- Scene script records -
## START

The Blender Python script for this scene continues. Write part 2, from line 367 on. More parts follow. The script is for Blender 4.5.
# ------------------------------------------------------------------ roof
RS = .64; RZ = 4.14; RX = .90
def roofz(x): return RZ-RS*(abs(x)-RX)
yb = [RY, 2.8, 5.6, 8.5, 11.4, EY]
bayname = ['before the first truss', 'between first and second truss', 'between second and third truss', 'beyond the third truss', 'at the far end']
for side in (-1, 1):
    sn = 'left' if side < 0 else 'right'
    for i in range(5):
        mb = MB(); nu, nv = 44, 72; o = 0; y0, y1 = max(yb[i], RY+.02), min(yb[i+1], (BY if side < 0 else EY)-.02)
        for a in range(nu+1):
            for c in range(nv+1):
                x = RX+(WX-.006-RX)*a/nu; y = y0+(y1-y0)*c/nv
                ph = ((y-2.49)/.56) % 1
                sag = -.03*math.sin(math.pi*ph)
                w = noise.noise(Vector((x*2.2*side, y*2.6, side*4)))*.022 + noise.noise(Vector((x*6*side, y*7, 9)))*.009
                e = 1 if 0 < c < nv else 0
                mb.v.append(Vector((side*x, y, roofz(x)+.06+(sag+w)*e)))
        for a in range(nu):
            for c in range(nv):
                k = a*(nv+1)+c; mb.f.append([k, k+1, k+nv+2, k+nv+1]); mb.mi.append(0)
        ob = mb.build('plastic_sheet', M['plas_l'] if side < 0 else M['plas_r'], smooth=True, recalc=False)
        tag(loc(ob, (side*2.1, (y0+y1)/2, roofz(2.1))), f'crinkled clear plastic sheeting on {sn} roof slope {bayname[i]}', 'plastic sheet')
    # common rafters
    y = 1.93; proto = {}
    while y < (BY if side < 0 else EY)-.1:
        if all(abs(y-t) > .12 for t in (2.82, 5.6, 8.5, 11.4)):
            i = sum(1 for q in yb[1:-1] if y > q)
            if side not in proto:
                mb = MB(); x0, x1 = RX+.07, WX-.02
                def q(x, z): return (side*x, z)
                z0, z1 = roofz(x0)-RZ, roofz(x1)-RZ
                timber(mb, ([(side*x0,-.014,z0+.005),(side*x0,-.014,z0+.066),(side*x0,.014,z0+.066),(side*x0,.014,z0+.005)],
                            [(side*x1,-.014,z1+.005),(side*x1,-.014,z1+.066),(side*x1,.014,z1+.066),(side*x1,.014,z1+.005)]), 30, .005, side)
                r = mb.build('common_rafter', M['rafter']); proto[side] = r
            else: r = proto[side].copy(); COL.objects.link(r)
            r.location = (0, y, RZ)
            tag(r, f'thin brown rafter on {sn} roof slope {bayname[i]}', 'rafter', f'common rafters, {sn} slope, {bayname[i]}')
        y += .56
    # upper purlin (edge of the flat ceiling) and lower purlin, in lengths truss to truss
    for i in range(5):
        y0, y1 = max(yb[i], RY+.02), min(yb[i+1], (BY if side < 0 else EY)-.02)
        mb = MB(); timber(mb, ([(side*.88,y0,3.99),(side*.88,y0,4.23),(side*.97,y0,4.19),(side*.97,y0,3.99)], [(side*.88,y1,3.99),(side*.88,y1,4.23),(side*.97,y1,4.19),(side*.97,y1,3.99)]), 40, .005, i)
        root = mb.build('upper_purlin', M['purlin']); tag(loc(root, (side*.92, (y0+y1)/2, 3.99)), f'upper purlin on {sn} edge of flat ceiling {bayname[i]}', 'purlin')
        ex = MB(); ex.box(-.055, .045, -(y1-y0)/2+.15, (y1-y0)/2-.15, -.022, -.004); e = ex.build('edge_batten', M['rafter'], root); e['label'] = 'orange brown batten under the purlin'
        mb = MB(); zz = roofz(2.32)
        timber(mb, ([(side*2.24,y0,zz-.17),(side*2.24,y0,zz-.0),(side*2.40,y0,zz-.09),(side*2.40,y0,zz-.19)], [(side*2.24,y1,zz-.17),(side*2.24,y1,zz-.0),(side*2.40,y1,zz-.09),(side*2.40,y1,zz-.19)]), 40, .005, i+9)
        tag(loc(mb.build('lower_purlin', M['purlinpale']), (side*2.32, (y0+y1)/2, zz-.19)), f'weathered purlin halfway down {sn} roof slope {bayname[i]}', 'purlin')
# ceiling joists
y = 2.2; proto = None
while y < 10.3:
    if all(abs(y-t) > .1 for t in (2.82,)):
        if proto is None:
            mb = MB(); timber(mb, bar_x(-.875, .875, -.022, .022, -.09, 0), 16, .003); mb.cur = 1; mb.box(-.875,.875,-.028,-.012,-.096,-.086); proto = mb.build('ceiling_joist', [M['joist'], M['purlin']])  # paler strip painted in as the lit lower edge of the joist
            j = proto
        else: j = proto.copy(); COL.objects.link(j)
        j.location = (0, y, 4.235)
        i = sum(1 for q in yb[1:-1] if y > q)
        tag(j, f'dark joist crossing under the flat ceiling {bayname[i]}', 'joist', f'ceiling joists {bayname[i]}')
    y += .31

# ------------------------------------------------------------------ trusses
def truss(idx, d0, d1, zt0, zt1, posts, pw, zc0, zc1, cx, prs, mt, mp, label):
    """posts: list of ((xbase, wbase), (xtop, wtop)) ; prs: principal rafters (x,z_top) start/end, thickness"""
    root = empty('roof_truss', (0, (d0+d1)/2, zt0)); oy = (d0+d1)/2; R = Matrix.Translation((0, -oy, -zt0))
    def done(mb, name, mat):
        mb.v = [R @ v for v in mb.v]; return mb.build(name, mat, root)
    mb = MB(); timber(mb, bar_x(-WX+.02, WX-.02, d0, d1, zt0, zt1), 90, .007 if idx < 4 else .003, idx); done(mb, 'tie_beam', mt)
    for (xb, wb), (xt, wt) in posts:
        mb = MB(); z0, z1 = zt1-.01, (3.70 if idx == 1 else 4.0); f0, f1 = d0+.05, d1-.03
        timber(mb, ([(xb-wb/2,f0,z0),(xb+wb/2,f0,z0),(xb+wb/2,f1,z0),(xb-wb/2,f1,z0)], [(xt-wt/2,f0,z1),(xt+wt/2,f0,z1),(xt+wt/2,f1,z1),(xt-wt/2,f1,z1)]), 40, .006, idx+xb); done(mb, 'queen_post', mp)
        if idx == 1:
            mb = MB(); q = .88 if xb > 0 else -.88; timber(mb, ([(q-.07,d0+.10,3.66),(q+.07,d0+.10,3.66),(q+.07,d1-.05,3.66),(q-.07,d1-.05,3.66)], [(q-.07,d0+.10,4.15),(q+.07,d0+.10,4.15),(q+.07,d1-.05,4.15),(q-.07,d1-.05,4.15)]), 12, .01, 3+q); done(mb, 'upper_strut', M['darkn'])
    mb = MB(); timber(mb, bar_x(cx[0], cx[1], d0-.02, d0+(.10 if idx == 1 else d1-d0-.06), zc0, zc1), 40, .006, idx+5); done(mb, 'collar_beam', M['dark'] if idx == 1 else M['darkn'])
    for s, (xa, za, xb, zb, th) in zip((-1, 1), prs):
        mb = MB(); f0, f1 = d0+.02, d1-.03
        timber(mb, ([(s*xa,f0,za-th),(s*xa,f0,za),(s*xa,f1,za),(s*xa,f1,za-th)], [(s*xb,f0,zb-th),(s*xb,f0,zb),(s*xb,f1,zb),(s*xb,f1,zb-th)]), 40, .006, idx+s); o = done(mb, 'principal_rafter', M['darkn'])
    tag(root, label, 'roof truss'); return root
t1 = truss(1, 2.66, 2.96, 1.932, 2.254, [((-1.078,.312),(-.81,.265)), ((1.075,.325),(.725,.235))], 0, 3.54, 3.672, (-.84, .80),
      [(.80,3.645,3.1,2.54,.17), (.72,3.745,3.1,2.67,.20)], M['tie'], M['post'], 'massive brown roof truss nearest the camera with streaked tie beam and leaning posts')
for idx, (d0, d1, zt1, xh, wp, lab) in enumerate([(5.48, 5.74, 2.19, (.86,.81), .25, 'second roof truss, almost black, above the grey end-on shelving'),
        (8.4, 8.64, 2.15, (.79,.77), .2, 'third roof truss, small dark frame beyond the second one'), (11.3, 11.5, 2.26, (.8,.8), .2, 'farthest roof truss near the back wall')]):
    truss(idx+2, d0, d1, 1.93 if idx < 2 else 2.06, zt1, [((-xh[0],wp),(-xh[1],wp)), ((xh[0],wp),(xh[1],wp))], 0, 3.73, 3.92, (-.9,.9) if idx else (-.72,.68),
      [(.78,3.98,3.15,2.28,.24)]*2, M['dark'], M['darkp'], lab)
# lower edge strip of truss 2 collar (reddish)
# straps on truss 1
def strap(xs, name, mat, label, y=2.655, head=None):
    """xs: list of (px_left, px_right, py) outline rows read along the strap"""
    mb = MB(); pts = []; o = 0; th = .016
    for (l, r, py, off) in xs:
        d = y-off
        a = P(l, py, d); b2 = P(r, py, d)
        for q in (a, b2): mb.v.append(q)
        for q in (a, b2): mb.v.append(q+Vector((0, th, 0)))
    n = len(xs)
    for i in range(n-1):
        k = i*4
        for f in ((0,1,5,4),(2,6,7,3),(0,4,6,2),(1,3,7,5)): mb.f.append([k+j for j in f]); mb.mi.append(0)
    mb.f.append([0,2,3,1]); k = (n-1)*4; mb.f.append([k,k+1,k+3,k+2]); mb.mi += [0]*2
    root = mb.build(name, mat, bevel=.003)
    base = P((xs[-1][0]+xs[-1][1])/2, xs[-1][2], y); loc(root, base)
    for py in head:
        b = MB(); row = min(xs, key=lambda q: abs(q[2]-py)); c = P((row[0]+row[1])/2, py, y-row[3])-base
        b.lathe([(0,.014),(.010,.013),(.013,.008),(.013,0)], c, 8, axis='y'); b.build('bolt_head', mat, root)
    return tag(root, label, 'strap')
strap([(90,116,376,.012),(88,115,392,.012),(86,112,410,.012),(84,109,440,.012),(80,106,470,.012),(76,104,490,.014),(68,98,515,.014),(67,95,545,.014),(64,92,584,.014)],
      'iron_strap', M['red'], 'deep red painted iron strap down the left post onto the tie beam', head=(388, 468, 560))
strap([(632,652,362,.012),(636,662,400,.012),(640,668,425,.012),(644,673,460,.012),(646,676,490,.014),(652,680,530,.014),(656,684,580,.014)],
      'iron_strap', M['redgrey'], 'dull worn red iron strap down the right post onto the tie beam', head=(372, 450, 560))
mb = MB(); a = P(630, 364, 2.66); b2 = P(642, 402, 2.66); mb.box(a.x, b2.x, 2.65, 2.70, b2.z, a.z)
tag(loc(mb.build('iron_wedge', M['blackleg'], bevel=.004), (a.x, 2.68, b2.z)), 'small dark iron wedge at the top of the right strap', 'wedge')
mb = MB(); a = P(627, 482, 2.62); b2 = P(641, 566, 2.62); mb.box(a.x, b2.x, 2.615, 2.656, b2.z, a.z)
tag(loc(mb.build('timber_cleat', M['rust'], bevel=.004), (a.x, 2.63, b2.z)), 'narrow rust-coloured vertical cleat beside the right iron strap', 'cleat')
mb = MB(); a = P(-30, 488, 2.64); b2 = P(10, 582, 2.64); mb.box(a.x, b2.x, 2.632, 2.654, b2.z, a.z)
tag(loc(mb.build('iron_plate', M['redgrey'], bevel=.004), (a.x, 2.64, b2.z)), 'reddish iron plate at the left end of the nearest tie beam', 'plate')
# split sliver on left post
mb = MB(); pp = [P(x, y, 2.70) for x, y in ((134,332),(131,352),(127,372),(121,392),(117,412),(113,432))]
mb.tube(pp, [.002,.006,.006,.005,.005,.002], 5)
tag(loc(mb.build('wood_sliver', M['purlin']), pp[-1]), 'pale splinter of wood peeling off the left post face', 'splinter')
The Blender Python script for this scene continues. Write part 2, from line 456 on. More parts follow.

## END

- PROBLEM REQUIREMENTS -
Print only the lines that run from the start of the listing to the line bearing "ob = mb.build('plastic_sheet', M['plas_l']"; please keep the first line and that last one, exactly as they appear.

- SOLUTION -
The Blender Python script for this scene continues. Write part 2, from line 367 on. More parts follow. The script is for Blender 4.5.
# ------------------------------------------------------------------ roof
RS = .64; RZ = 4.14; RX = .90
def roofz(x): return RZ-RS*(abs(x)-RX)
yb = [RY, 2.8, 5.6, 8.5, 11.4, EY]
bayname = ['before the first truss', 'between first and second truss', 'between second and third truss', 'beyond the third truss', 'at the far end']
for side in (-1, 1):
    sn = 'left' if side < 0 else 'right'
    for i in range(5):
        mb = MB(); nu, nv = 44, 72; o = 0; y0, y1 = max(yb[i], RY+.02), min(yb[i+1], (BY if side < 0 else EY)-.02)
        for a in range(nu+1):
            for c in range(nv+1):
                x = RX+(WX-.006-RX)*a/nu; y = y0+(y1-y0)*c/nv
                ph = ((y-2.49)/.56) % 1
                sag = -.03*math.sin(math.pi*ph)
                w = noise.noise(Vector((x*2.2*side, y*2.6, side*4)))*.022 + noise.noise(Vector((x*6*side, y*7, 9)))*.009
                e = 1 if 0 < c < nv else 0
                mb.v.append(Vector((side*x, y, roofz(x)+.06+(sag+w)*e)))
        for a in range(nu):
            for c in range(nv):
                k = a*(nv+1)+c; mb.f.append([k, k+1, k+nv+2, k+nv+1]); mb.mi.append(0)
        ob = mb.build('plastic_sheet', M['plas_l'] if side < 0 else M['plas_r'], smooth=True, recalc=False)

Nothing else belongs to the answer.